[Problem to work on] Reproduce all of the data exactly.

[Information provided]
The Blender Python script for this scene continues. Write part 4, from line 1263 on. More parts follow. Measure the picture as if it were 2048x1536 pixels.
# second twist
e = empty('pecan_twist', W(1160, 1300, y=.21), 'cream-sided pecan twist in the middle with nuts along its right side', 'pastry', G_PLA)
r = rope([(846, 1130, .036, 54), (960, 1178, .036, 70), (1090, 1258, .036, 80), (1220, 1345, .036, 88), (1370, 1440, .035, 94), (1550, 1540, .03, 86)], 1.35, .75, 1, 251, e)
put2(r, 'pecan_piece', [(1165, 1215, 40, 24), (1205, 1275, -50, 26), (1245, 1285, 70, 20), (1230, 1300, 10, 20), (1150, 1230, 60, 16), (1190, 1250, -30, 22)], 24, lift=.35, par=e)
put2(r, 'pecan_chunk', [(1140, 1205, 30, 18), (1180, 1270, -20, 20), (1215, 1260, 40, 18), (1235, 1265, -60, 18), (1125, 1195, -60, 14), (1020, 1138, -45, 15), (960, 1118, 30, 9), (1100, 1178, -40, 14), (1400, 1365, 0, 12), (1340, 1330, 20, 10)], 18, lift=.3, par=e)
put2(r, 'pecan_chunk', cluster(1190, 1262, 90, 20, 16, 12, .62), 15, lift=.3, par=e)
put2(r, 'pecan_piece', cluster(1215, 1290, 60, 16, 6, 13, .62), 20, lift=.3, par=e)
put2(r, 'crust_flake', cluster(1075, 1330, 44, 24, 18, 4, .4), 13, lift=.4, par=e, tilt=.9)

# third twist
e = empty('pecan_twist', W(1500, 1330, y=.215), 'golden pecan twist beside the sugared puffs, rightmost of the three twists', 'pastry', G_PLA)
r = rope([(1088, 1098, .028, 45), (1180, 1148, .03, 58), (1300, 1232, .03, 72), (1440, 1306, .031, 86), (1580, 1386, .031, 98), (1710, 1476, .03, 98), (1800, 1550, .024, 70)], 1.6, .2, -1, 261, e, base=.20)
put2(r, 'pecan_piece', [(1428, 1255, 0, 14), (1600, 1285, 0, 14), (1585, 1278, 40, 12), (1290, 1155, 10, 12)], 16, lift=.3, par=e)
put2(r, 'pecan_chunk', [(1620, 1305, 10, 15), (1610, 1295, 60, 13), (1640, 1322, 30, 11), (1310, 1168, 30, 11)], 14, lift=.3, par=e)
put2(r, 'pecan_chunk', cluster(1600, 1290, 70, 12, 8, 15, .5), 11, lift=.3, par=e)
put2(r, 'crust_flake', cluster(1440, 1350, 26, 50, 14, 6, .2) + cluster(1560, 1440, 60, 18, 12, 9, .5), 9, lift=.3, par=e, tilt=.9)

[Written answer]
The Blender Python script for this scene continues. Write part 4, from line 1263 on. More parts follow. Measure the picture as if it were 2048x1536 pixels.
# second twist
e = empty('pecan_twist', W(1160, 1300, y=.21), 'cream-sided pecan twist in the middle with nuts along its right side', 'pastry', G_PLA)
r = rope([(846, 1130, .036, 54), (960, 1178, .036, 70), (1090, 1258, .036, 80), (1220, 1345, .036, 88), (1370, 1440, .035, 94), (1550, 1540, .03, 86)], 1.35, .75, 1, 251, e)
put2(r, 'pecan_piece', [(1165, 1215, 40, 24), (1205, 1275, -50, 26), (1245, 1285, 70, 20), (1230, 1300, 10, 20), (1150, 1230, 60, 16), (1190, 1250, -30, 22)], 24, lift=.35, par=e)
put2(r, 'pecan_chunk', [(1140, 1205, 30, 18), (1180, 1270, -20, 20), (1215, 1260, 40, 18), (1235, 1265, -60, 18), (1125, 1195, -60, 14), (1020, 1138, -45, 15), (960, 1118, 30, 9), (1100, 1178, -40, 14), (1400, 1365, 0, 12), (1340, 1330, 20, 10)], 18, lift=.3, par=e)
put2(r, 'pecan_chunk', cluster(1190, 1262, 90, 20, 16, 12, .62), 15, lift=.3, par=e)
put2(r, 'pecan_piece', cluster(1215, 1290, 60, 16, 6, 13, .62), 20, lift=.3, par=e)
put2(r, 'crust_flake', cluster(1075, 1330, 44, 24, 18, 4, .4), 13, lift=.4, par=e, tilt=.9)

# third twist
e = empty('pecan_twist', W(1500, 1330, y=.215), 'golden pecan twist beside the sugared puffs, rightmost of the three twists', 'pastry', G_PLA)
r = rope([(1088, 1098, .028, 45), (1180, 1148, .03, 58), (1300, 1232, .03, 72), (1440, 1306, .031, 86), (1580, 1386, .031, 98), (1710, 1476, .03, 98), (1800, 1550, .024, 70)], 1.6, .2, -1, 261, e, base=.20)
put2(r, 'pecan_piece', [(1428, 1255, 0, 14), (1600, 1285, 0, 14), (1585, 1278, 40, 12), (1290, 1155, 10, 12)], 16, lift=.3, par=e)
put2(r, 'pecan_chunk', [(1620, 1305, 10, 15), (1610, 1295, 60, 13), (1640, 1322, 30, 11), (1310, 1168, 30, 11)], 14, lift=.3, par=e)
put2(r, 'pecan_chunk', cluster(1600, 1290, 70, 12, 8, 15, .5), 11, lift=.3, par=e)
put2(r, 'crust_flake', cluster(1440, 1350, 26, 50, 14, 6, .2) + cluster(1560, 1440, 60, 18, 12, 9, .5), 9, lift=.3, par=e, tilt=.9)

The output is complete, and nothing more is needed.